Recupera el espíritu del thriller noventero con asesino en serie y el contexto de la paranoia satanista de aquellos años (que por cierto, ya intentó sin mucho éxito Amenábar hace años), pero actualizándolo en las coordenadas del reciente “terror elevado” con gran ambición estética. No puede estar todo más trillado, con la detective inadaptada, sus traumas, incluso es bastante plano y previsible si se piensa un mínimo, pero de algún modo la película se las apañó para retener mi atención, no sé si porque Perkins es un hábil manipulador o porque tiene más donde rascar de lo que pudiera parecer.

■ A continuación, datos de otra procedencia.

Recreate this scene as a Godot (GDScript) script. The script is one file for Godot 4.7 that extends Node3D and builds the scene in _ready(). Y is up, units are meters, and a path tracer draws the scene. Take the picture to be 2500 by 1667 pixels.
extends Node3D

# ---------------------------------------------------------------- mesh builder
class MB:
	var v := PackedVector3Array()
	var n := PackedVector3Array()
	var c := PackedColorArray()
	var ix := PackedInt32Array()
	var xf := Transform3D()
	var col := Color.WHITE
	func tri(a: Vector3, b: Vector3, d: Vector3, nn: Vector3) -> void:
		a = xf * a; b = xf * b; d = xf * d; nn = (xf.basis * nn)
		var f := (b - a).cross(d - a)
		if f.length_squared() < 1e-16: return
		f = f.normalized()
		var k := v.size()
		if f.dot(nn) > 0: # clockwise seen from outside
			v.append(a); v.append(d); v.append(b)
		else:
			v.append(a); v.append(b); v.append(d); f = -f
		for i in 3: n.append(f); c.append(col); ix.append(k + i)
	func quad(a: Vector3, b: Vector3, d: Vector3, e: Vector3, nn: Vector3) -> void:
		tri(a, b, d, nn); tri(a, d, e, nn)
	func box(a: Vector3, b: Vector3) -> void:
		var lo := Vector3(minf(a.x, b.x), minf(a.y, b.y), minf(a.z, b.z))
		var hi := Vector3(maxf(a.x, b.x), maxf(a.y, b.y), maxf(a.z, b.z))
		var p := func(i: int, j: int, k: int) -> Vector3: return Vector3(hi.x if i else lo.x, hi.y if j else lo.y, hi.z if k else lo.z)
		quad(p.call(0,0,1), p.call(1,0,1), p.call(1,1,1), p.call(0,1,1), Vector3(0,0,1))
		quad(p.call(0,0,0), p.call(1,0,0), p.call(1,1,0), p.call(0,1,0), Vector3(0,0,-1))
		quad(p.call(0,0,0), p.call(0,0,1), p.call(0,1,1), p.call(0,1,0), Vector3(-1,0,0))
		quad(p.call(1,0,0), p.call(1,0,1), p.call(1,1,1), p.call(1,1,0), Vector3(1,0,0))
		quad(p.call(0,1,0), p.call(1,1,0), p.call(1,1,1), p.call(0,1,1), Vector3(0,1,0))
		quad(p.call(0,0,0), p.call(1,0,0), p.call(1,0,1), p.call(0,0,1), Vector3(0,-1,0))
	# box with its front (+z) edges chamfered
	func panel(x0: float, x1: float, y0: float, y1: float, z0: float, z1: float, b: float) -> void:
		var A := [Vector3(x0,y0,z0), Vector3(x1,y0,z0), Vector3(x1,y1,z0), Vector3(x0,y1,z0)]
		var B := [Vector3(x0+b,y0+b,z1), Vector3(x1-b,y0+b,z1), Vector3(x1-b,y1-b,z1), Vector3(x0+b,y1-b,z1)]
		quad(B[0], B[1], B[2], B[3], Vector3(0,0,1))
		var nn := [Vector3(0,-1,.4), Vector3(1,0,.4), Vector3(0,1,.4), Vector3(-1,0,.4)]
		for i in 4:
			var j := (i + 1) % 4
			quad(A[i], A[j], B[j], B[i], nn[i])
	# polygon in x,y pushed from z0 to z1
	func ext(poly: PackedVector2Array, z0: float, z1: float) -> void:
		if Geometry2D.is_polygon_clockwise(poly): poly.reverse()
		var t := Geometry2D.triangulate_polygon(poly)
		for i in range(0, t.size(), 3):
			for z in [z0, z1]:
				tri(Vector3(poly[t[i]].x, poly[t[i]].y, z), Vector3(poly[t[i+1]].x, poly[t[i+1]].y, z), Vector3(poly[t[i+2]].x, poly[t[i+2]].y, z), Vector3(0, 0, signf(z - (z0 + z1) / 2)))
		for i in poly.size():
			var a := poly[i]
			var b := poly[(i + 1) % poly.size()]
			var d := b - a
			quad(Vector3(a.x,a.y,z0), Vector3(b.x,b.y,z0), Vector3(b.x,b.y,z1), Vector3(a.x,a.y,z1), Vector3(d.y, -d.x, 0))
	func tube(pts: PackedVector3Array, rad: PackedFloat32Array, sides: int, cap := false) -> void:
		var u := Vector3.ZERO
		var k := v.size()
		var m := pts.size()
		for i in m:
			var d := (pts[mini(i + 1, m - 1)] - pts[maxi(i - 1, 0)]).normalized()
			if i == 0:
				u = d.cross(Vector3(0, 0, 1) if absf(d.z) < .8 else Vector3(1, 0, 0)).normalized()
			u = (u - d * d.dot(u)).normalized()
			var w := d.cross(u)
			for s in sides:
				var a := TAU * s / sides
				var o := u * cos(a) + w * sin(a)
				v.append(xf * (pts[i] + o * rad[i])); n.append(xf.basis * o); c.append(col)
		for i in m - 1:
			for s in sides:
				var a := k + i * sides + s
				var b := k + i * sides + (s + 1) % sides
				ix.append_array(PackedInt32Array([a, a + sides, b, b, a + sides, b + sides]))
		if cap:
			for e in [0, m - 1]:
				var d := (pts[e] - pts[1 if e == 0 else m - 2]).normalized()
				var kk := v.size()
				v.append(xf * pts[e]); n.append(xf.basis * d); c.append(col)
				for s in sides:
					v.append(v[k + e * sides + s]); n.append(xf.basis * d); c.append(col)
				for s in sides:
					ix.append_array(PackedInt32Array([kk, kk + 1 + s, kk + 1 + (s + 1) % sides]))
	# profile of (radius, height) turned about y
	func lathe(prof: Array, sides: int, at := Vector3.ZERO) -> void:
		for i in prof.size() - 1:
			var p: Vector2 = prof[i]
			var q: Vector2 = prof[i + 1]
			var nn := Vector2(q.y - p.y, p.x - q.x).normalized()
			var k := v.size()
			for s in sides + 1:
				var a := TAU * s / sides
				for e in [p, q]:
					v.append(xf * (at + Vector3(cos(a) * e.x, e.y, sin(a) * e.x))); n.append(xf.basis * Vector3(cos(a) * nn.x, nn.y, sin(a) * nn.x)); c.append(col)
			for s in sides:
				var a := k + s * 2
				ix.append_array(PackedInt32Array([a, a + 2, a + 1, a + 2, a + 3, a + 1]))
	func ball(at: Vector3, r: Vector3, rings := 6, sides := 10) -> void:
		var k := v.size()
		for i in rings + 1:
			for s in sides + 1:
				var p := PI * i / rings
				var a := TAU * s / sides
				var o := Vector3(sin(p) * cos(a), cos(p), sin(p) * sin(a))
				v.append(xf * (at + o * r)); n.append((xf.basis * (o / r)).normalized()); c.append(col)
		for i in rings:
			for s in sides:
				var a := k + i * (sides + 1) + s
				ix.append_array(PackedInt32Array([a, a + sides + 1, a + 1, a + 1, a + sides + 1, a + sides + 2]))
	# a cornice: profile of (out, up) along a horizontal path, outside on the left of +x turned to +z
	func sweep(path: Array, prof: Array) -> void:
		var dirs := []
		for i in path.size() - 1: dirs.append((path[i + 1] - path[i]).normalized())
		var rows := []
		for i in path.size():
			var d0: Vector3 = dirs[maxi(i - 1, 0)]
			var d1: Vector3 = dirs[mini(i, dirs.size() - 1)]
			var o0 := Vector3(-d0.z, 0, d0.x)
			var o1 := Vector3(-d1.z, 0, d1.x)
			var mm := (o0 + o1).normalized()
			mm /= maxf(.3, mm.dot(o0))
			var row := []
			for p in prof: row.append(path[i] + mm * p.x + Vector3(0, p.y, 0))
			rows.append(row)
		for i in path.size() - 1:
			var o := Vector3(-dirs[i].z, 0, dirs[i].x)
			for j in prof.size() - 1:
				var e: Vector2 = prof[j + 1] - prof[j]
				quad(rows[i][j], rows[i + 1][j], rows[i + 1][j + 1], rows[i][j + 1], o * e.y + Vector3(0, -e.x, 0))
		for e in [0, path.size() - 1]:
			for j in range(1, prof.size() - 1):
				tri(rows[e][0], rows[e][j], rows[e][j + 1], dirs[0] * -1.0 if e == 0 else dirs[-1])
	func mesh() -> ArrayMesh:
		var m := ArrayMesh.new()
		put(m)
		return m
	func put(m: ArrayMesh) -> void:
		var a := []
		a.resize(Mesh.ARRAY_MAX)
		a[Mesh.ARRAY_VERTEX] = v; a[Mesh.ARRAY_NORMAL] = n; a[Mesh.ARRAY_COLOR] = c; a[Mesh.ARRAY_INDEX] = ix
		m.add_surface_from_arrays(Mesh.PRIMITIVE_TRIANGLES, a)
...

La investigación policial se acaba entremezclando con un factor sobrenatural que contradice un tanto la lógica racionalista de este tipo de historias-puzzle, tampoco me pegan mucho, sin ir más lejos, las alusiones al glam rock hedonista de los setenta (sigue tratándose, supongo, de la música del diablo), siendo todo tan mustio y oscuro… a no ser que esa letra de “Get it on” hable de posesión y cosificación. Más bien parece que la función del argumento es la de una aproximación progresiva a un horror que se va haciendo presente en la figura, en principio incompleta, del tal “Longlegs”; un Cage alejado de su estatus de meme actual y reconvertido en un Joaquín Reyes de la vida que oscila entre el genuino mal rollo, el de un Drácula con sus propios Renfield y Harker (literal) y, por qué no decirlo, la vergüenza ajena, la excentricidad y el exceso que chirrían, otra vez, en esta apuesta por cierto terror susurrado… incluso él parece otro títere ridículo y fuera de lugar en el juego macabro de un gran manipulador o titiritero en la sombra, el “hombre de abajo” de cuyos designios nadie parece poder escapar, haga lo que haga.
La campaña de marketing, por cierto, ocultándole o mostrando muy poco, ha estado muy bien orquestada y seguro habrá tenido que ver con el inmenso hype montado alrededor de la peli.
La película vendría a ser un intento de descifrar el lenguaje del mal, presentado a través de mensajes enigmáticos de la biblia, números y signos incomprensibles, geometría (el triángulo invertido, las figuras subliminales proyectadas)… pero insidioso, omnisciente, y esto sólo puede hacerlo quien nunca ha dejado de ser una muñeca, ha tenido contacto cercano con él, desde luego no el feliz padre policía, con el perfil más bien de víctima propicia, ni la mera la lógica detectivesca. La infancia, como siempre, es el territorio olvidado donde se incuba un horror que adopta apariencias inocentes o caritativas para infiltrarse en lo cotidiano; el de las cuentas pendientes y las relaciones familiares emponzoñadas, sin resolver, así como los tratos poco recomendables con el maligno, pero que se realizan empujados por las circunstancias, pues parece que aquí todo el mundo es culpable de algo.
El cuento nevado que abre el film es de lo poco que rompe, con el cambio de formato, o con la serpiente que se desliza para hacer de las suyas en un blanco inmaculado, una continuidad de encuadres muy elaborados, los cuales desde el primer minuto recrean una atmósfera fría y al margen en tonos entre amarillos, negros y rojos; la cabaña de troncos en que vive ella, el sótano, los distintos interiores y pasillos… lugares que parecen un mismo lugar que uno no querría habitar. Se nos reserva algún instante de montaje subliminal pasado de rosca y de puntual estallido de hemoglobina, pero son las muñecas, esta especie de simulacro sin alma de seres humanos, lo que causa mayor inquietud y donde está la clave para interpretar un final que dejará más de una incógnita y que no resulta demasiado tranquilizador.